I am working on a dataset of vegetation characteristics recorded over three seasons in two different areas used by buffalo.
I have run generalised linear mixed models to determine whether vegetation biomass changes seasonally in different areas used by individual buffalo. I have run every possible combination of model and used AIC to identify the one with the best fit, which includes a fixed effect of season.
Within the best-fitting model, I would like to know which seasons differ from each other, and for this I used a post-hoc Tukey test from the multcomp package to compare pairs of seasons, and identified season pairs that differed significantly based on p-values.
I have been told that using the AIC model selection and the post-hoc tests based on p-values is mixing two types of analysis methods and is therefore not viable. Is this correct?

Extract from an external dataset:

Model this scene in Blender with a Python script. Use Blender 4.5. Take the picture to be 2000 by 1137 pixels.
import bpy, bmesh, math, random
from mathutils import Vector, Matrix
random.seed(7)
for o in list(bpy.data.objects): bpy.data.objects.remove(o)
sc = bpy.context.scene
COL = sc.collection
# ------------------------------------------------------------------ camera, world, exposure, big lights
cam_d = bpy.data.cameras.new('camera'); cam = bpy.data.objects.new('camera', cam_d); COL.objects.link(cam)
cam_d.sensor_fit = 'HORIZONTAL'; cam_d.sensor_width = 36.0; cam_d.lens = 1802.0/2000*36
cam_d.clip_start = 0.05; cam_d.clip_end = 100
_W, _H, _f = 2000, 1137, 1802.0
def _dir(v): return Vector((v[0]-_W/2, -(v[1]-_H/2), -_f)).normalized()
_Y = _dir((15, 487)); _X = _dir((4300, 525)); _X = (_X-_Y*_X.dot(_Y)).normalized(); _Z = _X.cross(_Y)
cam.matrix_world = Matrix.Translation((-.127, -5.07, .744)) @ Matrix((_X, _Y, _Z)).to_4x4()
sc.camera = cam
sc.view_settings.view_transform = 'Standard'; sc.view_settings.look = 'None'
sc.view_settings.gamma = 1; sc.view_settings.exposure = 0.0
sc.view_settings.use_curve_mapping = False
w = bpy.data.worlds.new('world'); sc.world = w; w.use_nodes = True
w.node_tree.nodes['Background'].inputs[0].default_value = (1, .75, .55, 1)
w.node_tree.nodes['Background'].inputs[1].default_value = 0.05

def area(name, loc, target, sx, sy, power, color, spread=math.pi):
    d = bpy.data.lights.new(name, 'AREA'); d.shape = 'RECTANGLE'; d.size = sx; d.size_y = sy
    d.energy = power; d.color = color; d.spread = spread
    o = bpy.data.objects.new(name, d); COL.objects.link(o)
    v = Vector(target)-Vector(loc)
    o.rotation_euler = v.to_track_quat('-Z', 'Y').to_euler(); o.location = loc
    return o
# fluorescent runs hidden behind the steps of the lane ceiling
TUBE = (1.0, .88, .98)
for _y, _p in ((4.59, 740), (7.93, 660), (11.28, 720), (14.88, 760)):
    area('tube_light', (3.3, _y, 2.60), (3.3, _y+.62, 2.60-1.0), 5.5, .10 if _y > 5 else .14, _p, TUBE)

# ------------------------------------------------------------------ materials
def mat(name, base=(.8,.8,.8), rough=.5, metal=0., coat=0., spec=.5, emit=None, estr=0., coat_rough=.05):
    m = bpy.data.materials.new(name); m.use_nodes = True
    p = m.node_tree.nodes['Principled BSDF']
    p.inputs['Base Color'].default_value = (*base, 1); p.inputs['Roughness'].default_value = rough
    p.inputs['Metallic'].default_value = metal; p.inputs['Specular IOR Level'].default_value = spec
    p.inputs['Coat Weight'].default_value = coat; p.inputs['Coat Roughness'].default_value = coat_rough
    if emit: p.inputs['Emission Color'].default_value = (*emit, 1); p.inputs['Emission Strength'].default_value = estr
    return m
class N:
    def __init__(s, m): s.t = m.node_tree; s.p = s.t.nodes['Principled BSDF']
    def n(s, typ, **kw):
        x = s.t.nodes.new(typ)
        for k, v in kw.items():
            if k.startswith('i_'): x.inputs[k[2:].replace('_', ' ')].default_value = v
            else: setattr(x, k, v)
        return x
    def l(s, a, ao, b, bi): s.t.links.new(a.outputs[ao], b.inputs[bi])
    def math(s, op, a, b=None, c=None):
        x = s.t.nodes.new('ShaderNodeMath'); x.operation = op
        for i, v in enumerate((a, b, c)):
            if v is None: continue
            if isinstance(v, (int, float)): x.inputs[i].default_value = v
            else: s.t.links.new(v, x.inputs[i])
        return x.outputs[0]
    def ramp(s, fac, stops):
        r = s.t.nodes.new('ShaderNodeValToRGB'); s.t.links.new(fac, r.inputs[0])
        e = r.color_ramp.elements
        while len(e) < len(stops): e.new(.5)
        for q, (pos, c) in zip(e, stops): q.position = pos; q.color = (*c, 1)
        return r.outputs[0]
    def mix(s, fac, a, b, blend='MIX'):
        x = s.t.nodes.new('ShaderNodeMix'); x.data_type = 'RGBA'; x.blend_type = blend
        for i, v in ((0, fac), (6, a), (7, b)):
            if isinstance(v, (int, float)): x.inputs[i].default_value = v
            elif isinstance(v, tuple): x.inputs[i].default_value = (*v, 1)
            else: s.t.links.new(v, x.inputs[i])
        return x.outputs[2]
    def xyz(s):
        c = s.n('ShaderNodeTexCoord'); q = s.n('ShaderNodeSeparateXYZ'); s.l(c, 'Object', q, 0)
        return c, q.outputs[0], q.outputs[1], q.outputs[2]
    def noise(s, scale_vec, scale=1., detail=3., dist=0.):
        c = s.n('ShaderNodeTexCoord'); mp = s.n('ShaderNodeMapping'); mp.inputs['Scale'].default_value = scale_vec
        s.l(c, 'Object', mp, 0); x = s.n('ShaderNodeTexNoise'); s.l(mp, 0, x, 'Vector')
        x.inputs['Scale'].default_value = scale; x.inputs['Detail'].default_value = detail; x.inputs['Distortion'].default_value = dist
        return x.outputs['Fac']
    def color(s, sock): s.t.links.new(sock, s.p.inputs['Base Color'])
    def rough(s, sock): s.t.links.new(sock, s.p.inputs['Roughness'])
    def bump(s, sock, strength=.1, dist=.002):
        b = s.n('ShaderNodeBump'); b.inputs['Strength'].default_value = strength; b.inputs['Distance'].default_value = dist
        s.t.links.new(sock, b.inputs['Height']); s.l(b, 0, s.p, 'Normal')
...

I have searched the literature and cannot find any statistical papers that refer to this specific question, but I have found some research papers that have used this method. Can anyone direct me to relevant publications that can help me with this?
If indeed I cannot mix the two methods, does anyone have a suggestion for another way to look at differences between factor levels of a fixed effect?
Edit Thank you for the response, but I just want to make sure that the question I am asking is clear. I got this response from a different forum, which may help to clarify the question that I am asking:
"This might depend on how you ran the model comparisons. If you had Season as e.g. a dummy-coded variable or something like that, and put all levels of it in as one step of the model (or e.g. just did it the R way, putting 'Season' in as its own predictor), then indeed model comparison doesn't tell you which levels of Season are different from each other, and therefore you still need some kind of post-hoc tests (or at least just inspecting the model coefficients, but indeed these should likely be corrected for multiple comparisons) to see which levels are different from which."
I am trying to make sure that I am interpreting answers correctly, but for that to happen I have to be sure that my question is clear as well.